Al tercer día, los Apóstoles que velaban en
torno al sepulcro oyeron una voz muy conocida, que repetía
las antiguas palabras del Cenáculo: "La paz sea con vosotros".
Era Jesús, que venía a llevarse el cuerpo de su
Madre. Temblando de amor y de respeto, el Arcángel San
Miguel lo arrebató del sepulcro, y, unido al alma para
siempre, fue dulcemente colocado en una carroza de luz y
transportado a las alturas. En este momento aparece Tomás sudoroso
y jadeante. Siempre llega tarde; pero esta vez tiene una
buena excusa: viene de la India lejana. Interroga y escudriña;
es inútil, en el sepulcro sólo quedan aromas de jazmines
y azahares. En los aires una estela luminosa, que se
extingue lentamente, y algo que parece moverse y que se
acerca lentamente hasta caer junto a los pies del Apóstol.

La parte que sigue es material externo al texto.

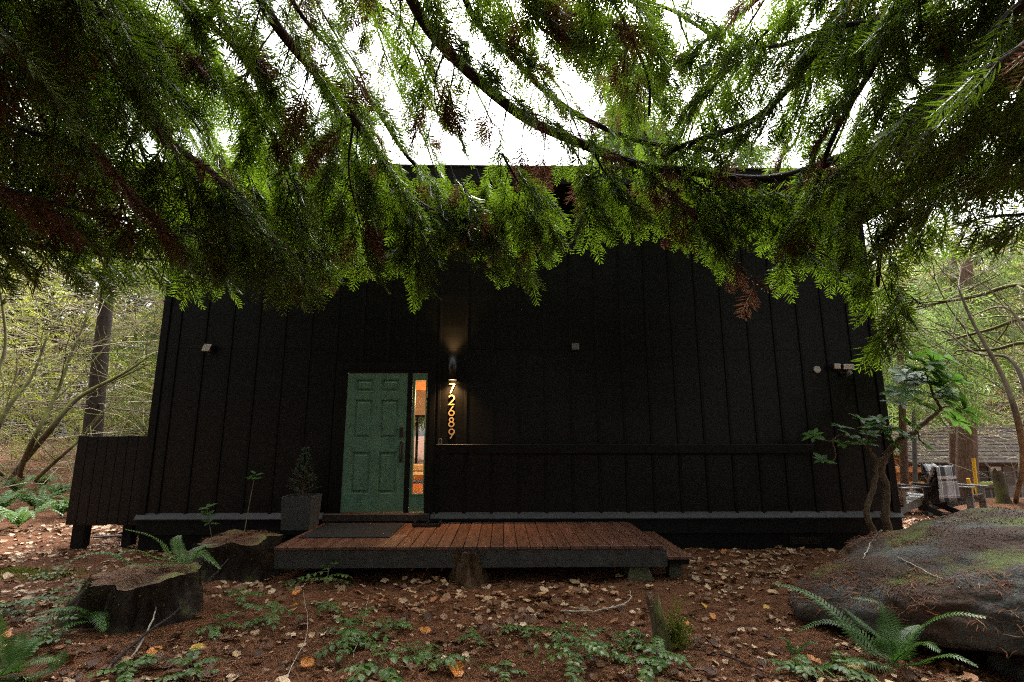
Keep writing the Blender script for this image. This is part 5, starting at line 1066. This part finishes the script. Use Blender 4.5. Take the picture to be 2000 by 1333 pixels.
fern('low sword fern at the foot of the round mossy stump', b, [[at(470, 1112, db_ - .05), at(500, 1105, db_ - .1), at(530, 1112, db_ - .1)], [at(440, 1108, db_), at(425, 1100, db_), at(405, 1098, db_)], [at(455, 1105, db_), at(475, 1095, db_ - .1), at(500, 1100, db_ - .1)], [at(480, 1125, db_ - .1), at(510, 1128, db_ - .15), at(535, 1145, db_ - .2)]], .085, FERN_Y, 22)
b = ground(1545, 1290) + [0, 0, .02]; db_ = np.linalg.norm(b - EYE)
fern('small fern left of the large fern before the boulder', b, [[at(1545, 1265, db_), at(1535, 1250, db_), at(1520, 1245, db_)], [at(1560, 1268, db_), at(1580, 1255, db_), at(1600, 1258, db_)]], .05, FERN, 18)
# fern bank at the left, beyond the screen
bank_lab = ['fern clump nearest the black board screen', 'broad fern clump at the left edge of the yard', 'fern clump under the mossy stems at left', 'small fern clump at the far left before the wood', 'fern clump between the screen and the mossy stems', 'upright fern clump behind the left fern bank', 'pale fern clump at the back of the left fern bank']
for i, (px, py) in enumerate(((118, 1012), (35, 1035), (70, 1000), (5, 1000), (110, 975), (30, 965), (80, 955))):
    b = ground(px, py) + [0, 0, .02]; fr = []
    for k in range(15):
        an = rng.random() * 6.28; L = rng.uniform(.6, .95); d = np.array([math.cos(an), math.sin(an), 0]); fr.append([b + d * L * .35 + [0, 0, L * .38], b + d * L * .7 + [0, 0, L * .45], b + d * L + [0, 0, L * .28]])
    fern(bank_lab[i], b, fr, .11, FERN_Y if i % 2 else FERN, 16, 'ferns along the left fern bank')
# Oregon grape: pinnate leaves of toothed leaflets
def leaflet(c, d, nrm, L, w):
    d = d / np.linalg.norm(d); s = np.cross(nrm, d); s /= np.linalg.norm(s) + 1e-9; nn = np.cross(d, s); V = [c]; prof = ((.15, .6), (.3, .78), (.38, 1.0), (.52, .8), (.6, .92), (.75, .5), (.82, .58), (1, 0))
    a = [c + d * L * f + s * w * g + nn * (.12 * g * w) - nn * .22 * L * f * f for f, g in prof]; b = [c + d * L * f - s * w * g + nn * (.12 * g * w) - nn * .22 * L * f * f for f, g in prof[:-1]]; m = [c + d * L * f - nn * .22 * L * f * f for f, _ in prof[:-1]]
    V = [c] + a + b + m; na, nb_ = len(a), len(b); F = []
    A_ = [1 + i for i in range(na)]; B_ = [1 + na + i for i in range(nb_)]; M_ = [1 + na + nb_ + i for i in range(nb_)]
    F += [(0, M_[0], A_[0]), (0, B_[0], M_[0])]
    for i in range(nb_ - 1): F += [(M_[i], M_[i + 1], A_[i + 1], A_[i]), (M_[i], B_[i], B_[i + 1], M_[i + 1])]
    F += [(M_[-1], A_[-1], A_[-2]), (M_[-1], B_[-1], A_[-1])]
    return np.array(V), F
def pinnate(p0, d, L, npair, ls, r):
    n = 6; Q = [p0]; v = d / np.linalg.norm(d)
    for k in range(n): v = v + np.array([0, 0, -.10]) + r.normal(0, .04, 3); v /= np.linalg.norm(v); Q.append(Q[-1] + v * L / n)
    Q = np.array(Q); parts = [tube(Q, np.linspace(.0025, .0012, n + 1), 4, False)]; up = np.array([0, 0, 1.])
    for k in range(npair + 1):
        f = .22 + .78 * k / npair; c = np.array([np.interp(f * n, np.arange(n + 1), Q[:, j]) for j in range(3)]); i = min(n - 1, int(f * n)); t = Q[i + 1] - Q[i]; t /= np.linalg.norm(t); s = np.cross(t, up); s /= np.linalg.norm(s) + 1e-9
        nn = np.cross(s, t) + r.normal(0, .22, 3); sz = ls * (1 - .25 * f) * r.uniform(.85, 1.1)
        if k == npair: parts.append(leaflet(c, t, nn, sz, sz * .34))
        else:
            for sd in (-1, 1): parts.append(leaflet(c, s * sd * .9 + t * .45 + r.normal(0, .08, 3), nn, sz, sz * .34))
    return join(*parts)
def mahonia(label, px, py, nleaf, L, ls, h, seed, spread=1.0):
    r = np.random.default_rng(seed); b = ground(px, py); t = thing('oregon_grape', label, 'shrub', b, 'low holly leaved plants in the litter')
    top = b + [r.normal(0, .02), r.normal(0, .02), h]; part('stem', tube([b - [0, 0, .03], (b + top) / 2 + r.normal(0, .01, 3), top], [.006, .005, .004], 5), TWIG, t)
    for k in range(nleaf):
        an = k / nleaf * 6.283 + r.uniform(-.4, .4); z = r.uniform(.4, 1) * h
        part('leaf', pinnate(b + [0, 0, z], np.array([math.cos(an) * spread, math.sin(an) * spread, r.uniform(.05, .6)]), L * r.uniform(.75, 1.15), r.integers(3, 6), ls, r), MAHONIA, t)
for a_ in [('leafy plant with glossy leaflets left of the thin pale stem', 520, 1222, 7, .28, .075, .14, 1), ('leafy plant close before the deck fascia at the left', 640, 1150, 8, .30, .06, .2, 2),
           ('broad bright plant in the foreground left of centre', 690, 1262, 10, .34, .085, .16, 3), ('plant with hanging leaves at the bottom left of centre', 745, 1322, 6, .30, .08, .14, 4),
           ('small plant right of the broad bright plant', 822, 1290, 5, .2, .06, .1, 5), ('large feathery plant at the bottom centre', 1130, 1312, 12, .36, .065, .2, 6),
           ('plant with round pale leaves below the mossy snag', 1285, 1318, 8, .24, .075, .16, 7), ('tiny plant in the middle of the litter', 1020, 1240, 5, .2, .055, .08, 8),
           ('plant with dark leaves at the bottom edge left of centre', 250, 1325, 5, .2, .07, .08, 9), ('pale leaved plant at the left edge below the yellow moss', 30, 1205, 7, .26, .075, .15, 10),
           ('small seedling at the bottom between two larger plants', 985, 1325, 4, .18, .055, .1, 11), ('plant with pale round leaves left of the large fern', 1565, 1322, 7, .2, .07, .1, 12),
           ('small plant left of the mossy snag', 1235, 1262, 5, .16, .055, .12, 13), ('sprawling plant between the two left stumps', 470, 1180, 6, .22, .06, .1, 14),
           ('pale plant beyond the yellow moss at the left', 95, 1135, 6, .24, .06, .12, 15), ('plant at the foot of the large fern', 1650, 1325, 6, .2, .07, .1, 16),
           ('low plant above the dark corner fern', 70, 1275, 6, .22, .06, .1, 17), ('plant between the drooping fern and the left edge', 105, 1235, 6, .22, .06, .12, 18), ('small plant left of the wide rotten stump top', 170, 1150, 6, .22, .055, .12, 19),
           ('plant against the left flank of the wide rotten stump', 130, 1185, 6, .22, .06, .14, 20), ('plant right of the wide rotten stump', 420, 1235, 6, .2, .06, .1, 21), ('small plant at the foot of the deck stump', 575, 1150, 5, .2, .05, .1, 22),
           ('low plant behind the broad bright plant', 770, 1235, 6, .2, .055, .1, 23), ('seedling right of the hanging leaf plant', 870, 1305, 5, .18, .055, .09, 24), ('small bright plant before the lichen twig', 1090, 1255, 6, .22, .055, .12, 25),
           ('plant between the feathery plant and the snag', 1195, 1290, 6, .22, .06, .12, 26), ('seedling below the small ragged stump', 930, 1262, 4, .16, .05, .08, 27), ('bottom edge plant under the slanting dark branch', 370, 1330, 6, .22, .06, .1, 28),
           ('plant beside the thin pale stem near its top', 640, 1200, 6, .22, .055, .12, 29)]: mahonia(*a_)
YM_ = ground(40, 1125); n = 1600; P = YM_ + np.stack([rng.normal(0, .28, n), rng.normal(0, .12, n), np.zeros(n)], 1); P[:, 2] = gz(P[:, 0], P[:, 1])
tag(solo('ground_moss', tufts(P, np.tile([0, 0, 1.], (n, 1)), .07, .007), MOSS, 'patch of yellow green moss at the left edge of the yard', 'moss'), kind='stuff')

# ================================================================== RHODODENDRON and saplings
def rleaf():
    t = np.linspace(0, 1, 6); w = np.array([.02, .13, .19, .2, .14, .0]); V = []; F = []
    for a, b_ in zip(t, w): V += [(a, b_, .03 * (b_ > .05) - .25 * a * a), (a, 0, -.25 * a * a), (a, -b_, .03 * (b_ > .05) - .25 * a * a)]
    for i in range(5): k = i * 3; F += [(k, k + 1, k + 4, k + 3), (k + 1, k + 2, k + 5, k + 4)]
    return mesh('leaf', np.array(V), np.array(F), RHODO, True)
RL = rleaf()
def whorl(t, p, d, n, L, r):
    d = d / np.linalg.norm(d); a = np.cross(d, [.3, .2, 1.]); a /= np.linalg.norm(a); b_ = np.cross(d, a); base = origin(t)
    for k in range(n):
        an = k / n * 6.283 + r.uniform(-.25, .25); o = np.cos(an) * a + np.sin(an) * b_; ax = o + d * r.uniform(.05, .7); nn = d - o * .25 + r.normal(0, .12, 3)
        link('leaf', RL, t).matrix_local = orient(p - base + r.normal(0, .006, 3), ax, nn, L * r.uniform(.75, 1.15))
rb = ground(1735, 1030) + [0, .55, 0]; rb[1] = -.75; rb[0] = on_y(1722, 1020, -.75)[0]; rb[2] = gz(rb[0], rb[1])
rh = thing('rhododendron', 'rhododendron with crooked trunks and glossy leaves at the right house corner', 'shrub', rb)
yy = -.8
def Y_(px, py, dy=0): return on_y(px, py, yy + dy)
limbs = [([Y_(1708, 1045), Y_(1693, 1005), Y_(1706, 950), Y_(1712, 905), Y_(1697, 880), Y_(1690, 868)], .045, .02), ([Y_(1738, 1050, .1), Y_(1728, 1000, .1), Y_(1731, 950, .1), Y_(1722, 915, .1), Y_(1745, 870), Y_(1790, 840), Y_(1830, 805), Y_(1838, 798)], .055, .026),
         ([Y_(1838, 798), Y_(1822, 770), Y_(1812, 740), Y_(1806, 715)], .018, .008), ([Y_(1838, 798), Y_(1862, 790), Y_(1878, 800)], .014, .007), ([Y_(1712, 905), Y_(1740, 880), Y_(1760, 850)], .02, .01),
         ([Y_(1697, 880), Y_(1670, 858, -.1), Y_(1640, 850, -.15), Y_(1628, 862, -.2), Y_(1632, 888, -.2), Y_(1622, 908, -.2), Y_(1606, 900, -.2)], .010, .005), ([Y_(1640, 850, -.15), Y_(1618, 862, -.2), Y_(1590, 853, -.2)], .007, .004),
         ([Y_(1697, 880), Y_(1690, 845, -.1), Y_(1680, 822, -.1)], .010, .005), ([Y_(1822, 770), Y_(1795, 765), Y_(1770, 770)], .009, .005), ([Y_(1790, 840), Y_(1800, 862, -.1), Y_(1815, 875, -.15)], .012, .006), ([Y_(1745, 870), Y_(1735, 845, -.1), Y_(1720, 825, -.1)], .012, .006), ([Y_(1822, 770), Y_(1850, 755), Y_(1860, 745)], .009, .005)]
for i, (p_, r0, r1) in enumerate(limbs):
    P = smooth_path(p_, 6); P[1:-1] += rng.normal(0, .006, P[1:-1].shape); part('trunk' if i < 2 else 'branch', tube(P, np.linspace(r0, r1, len(P)), 8), mat('rhododendron_bark', (.12, .085, .055), .85, .2, .35, 10, .5, 30) if i == 0 else bpy.data.materials['rhododendron_bark'], rh, True)
rr_ = np.random.default_rng(5)
for px, py, n, L in ((1790, 745, 10, .19), (1770, 735, 9, .18), (1845, 700, 9, .17), (1820, 705, 10, .19), (1850, 770, 9, .17), (1780, 700, 9, .17), (1835, 752, 10, .19), (1755, 790, 8, .16), (1775, 830, 9, .15), (1705, 835, 9, .15), (1806, 712, 10, .2), (1785, 725, 9, .18), (1830, 725, 9, .18), (1765, 768, 9, .18), (1860, 745, 9, .19), (1815, 750, 9, .18), (1880, 800, 9, .18), (1868, 822, 8, .18), (1760, 848, 9, .16), (1735, 840, 9, .15), (1718, 822, 9, .15), (1680, 820, 9, .14), (1780, 855, 9, .16), (1815, 876, 9, .16), (1700, 850, 8, .14), (1660, 852, 8, .13), (1590, 852, 7, .14), (1640, 835, 7, .13), (1605, 900, 8, .14), (1690, 868, 8, .14), (1745, 865, 8, .15), (1795, 790, 8, .17), (1840, 780, 8, .17), (1650, 868, 7, .12)):
    dy = -.2 if px < 1670 else rr_.uniform(-.2, .1); whorl(rh, on_y(px, py, yy + dy), np.array([(px - 1720) / 300 + rr_.normal(0, .3), -.35, .8]), n, L * (1.45 if px > 1730 and py < 835 else 1.1), rr_)
def sapling(label, pts, tops, L):
    b = np.asarray(pts[0]); t = thing('rhododendron_sapling', label, 'shrub', b, 'thin saplings by the left stumps'); P = smooth_path(pts, 5); part('stem', tube(P, np.linspace(.007, .003, len(P)), 5), TWIG, t)
    for p_, n in tops: whorl(t, np.asarray(p_), np.array([.1, -.2, 1.]), n, L, rr_)
sd0 = sp2 + [-.05, -.35, .0]; ds = np.linalg.norm(sd0 - EYE)
sapling('tall thin sapling with one whorl of leaves behind the round mossy stump', [ground(455, 1128), at(475, 1050, ds), at(487, 985, ds), at(496, 938, ds)], [(at(496, 938, ds), 7), (at(500, 928, ds), 4)], .11)
sapling('short sapling with tiers of pale leaves left of the round mossy stump', [ground(425, 1115), at(415, 1060, ds), at(410, 1030, ds), at(404, 995, ds)], [(at(404, 994, ds), 7), (at(406, 1008, ds), 6), (at(409, 1022, ds), 6)], .12)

Es el cinturón que le envía la virgen en señal
de despedida.
Esta bella leyenda iluminó en otros siglos la
vida de los cristianos con soberanas claridades.
Nunca la Iglesia quiso
incorporarla a sus libros litúrgicos, pero la dejó correr libremente
para edificación de los fieles. Penetró en todos los países,
iluminó a los artistas e inspiró a los poetas. Parece
que resurgió, una vez más, en el valle de Josafat,
allá donde los cruzados encontraron el sepulcro en el que
se habían obrado tantas maravillas y sobre el cual suspendieron
tantas lámparas. Como la piedad popular quiere saber, pidiendo certezas
y realidades, la leyenda dorada aparece con los rasgos con
que el oriental sabe tejerlos entre el perfume del incienso
y azahares, adornada con estallidos y decorada con ángeles y
pompas del Cielo. Se difunde en el siglo V en
Oriente con el nombre de un discípulo de San Juan,
Melitón de Sardes, Gregorio de Tours la pasa a las
Galias, los españoles la leen en el fervor de la
reconquista con peregrinos detalles y toda la Cristiandad busca en
ella durante la Edad Media alimento de fe y entusiasmo
religioso.
Ni fecha, ni lugar. ¿Cómo fue el prodigio? Escudriñando la
Tradición hay un velo impenetrable. San Agustín dice que pasó
por la muerte, pero no se quedó en ella. Los
Orientales gustan de llamarla Dormición con ánimo de afirmar la
diferencia. ¿Tránsito? Separación inefable. Ni el Areopagita, ni Epifanio, ni
Dante acertaron a describir lo real indescriptible, inefable: el último
eslabón de la cadena que se inicia con la Inmaculada
Concepción y, despertando secretos armónicos, apostilla la Asunción con la
Coronación que el arte de Fra Angélico se atreve a
plasmar con pasta conservada en el Louvre. La Iglesia celebra,
junto al Resucitado Hijo triunfante, a la Madre, singularmente redimida,
Glorificada desde la Traslación.
¡Viva nuestra Madre la Virgen María! Gracias por tu Asunción a los cielos. Un beso madre.